Saturday 14th October 2017 06:34am

Cool and damp Yarra - perfect for Pinot and Chardonnay

"Working" in Australia II: the aspiring, the established and the Italian: Canberra; Yarra Valley; and King Valley.

This is a tale of three Australian wine regions. First up was Canberra, centre of a small but reportedly up-and-coming wine industry. With two notable exceptions, Clonakilla (fabulously perfumed and ageworthy Shiraz of great elegance) and Helm (crisp Riesling and smooth Cabernet) the wineries here disappointed. This may be a cool climate zone with huge potential but too wide a choice of grape varieties and a lack of gritty grape growing skills and winemaking expertise are holding the wineries back.

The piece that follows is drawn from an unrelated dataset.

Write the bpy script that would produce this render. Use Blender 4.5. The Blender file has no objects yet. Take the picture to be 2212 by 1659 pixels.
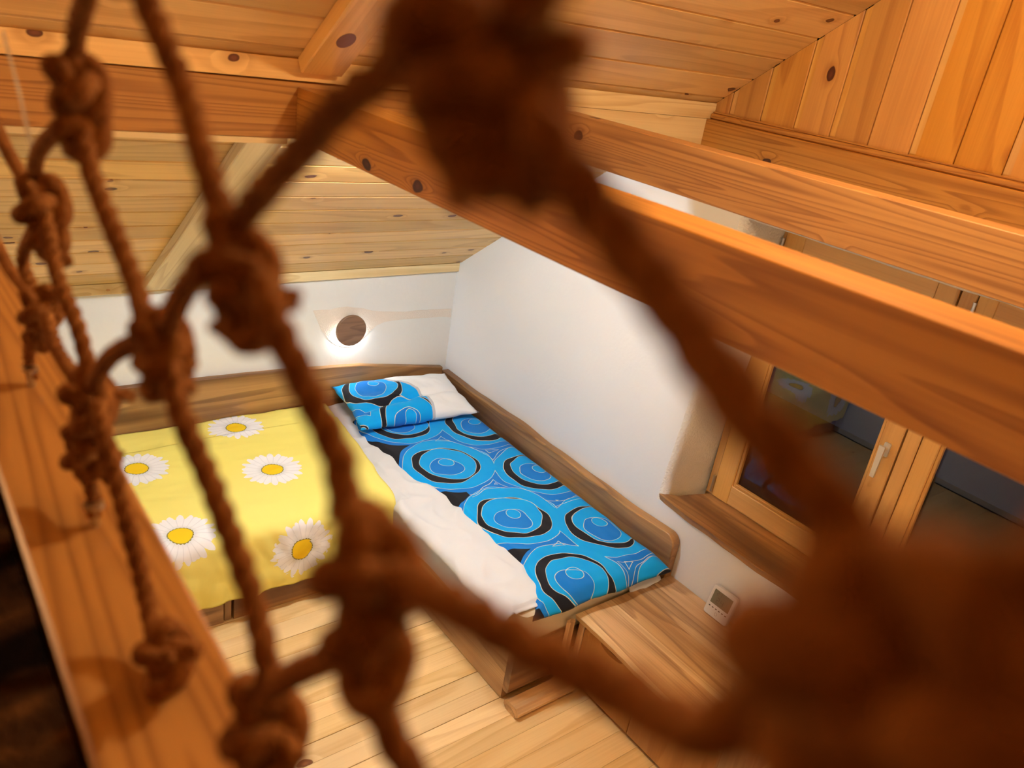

From there it's a short plane hop to Melbourne and nearby Yarra Valley. The contrast could not be more marked: in the Yarra there's a bunch of highly experienced pros who know their strong suits are Chardonnay and Pinot Noir, have already identified the best vineyard sites  and are now making superb wines from vines of decent age. There were stand-out tastings at Mac Forbes and historic Yeringberg (vines first planted in the 1850s, pulled out in the 1920s and replanted in the 1960s) but there were excellent wines at numerous cellars.Watch this space..

Three hours drive north is the King Valley. Many of the first settlers here were Italian, and with that heritage many of the local growers have planted not just Sangiovese, Nebbiolo (some examples suggest a great future) and Pinot Grigio, but also Arneis, Garganega, Prosecco (as the Glera grape used to be called before the Italians appropriated it for their fizz), Verduzzo (a white new to me), Barbera and Canaiolo. As in the Yarra a clear focus is bringing great results, for example at Dal Zotto and Pizzini.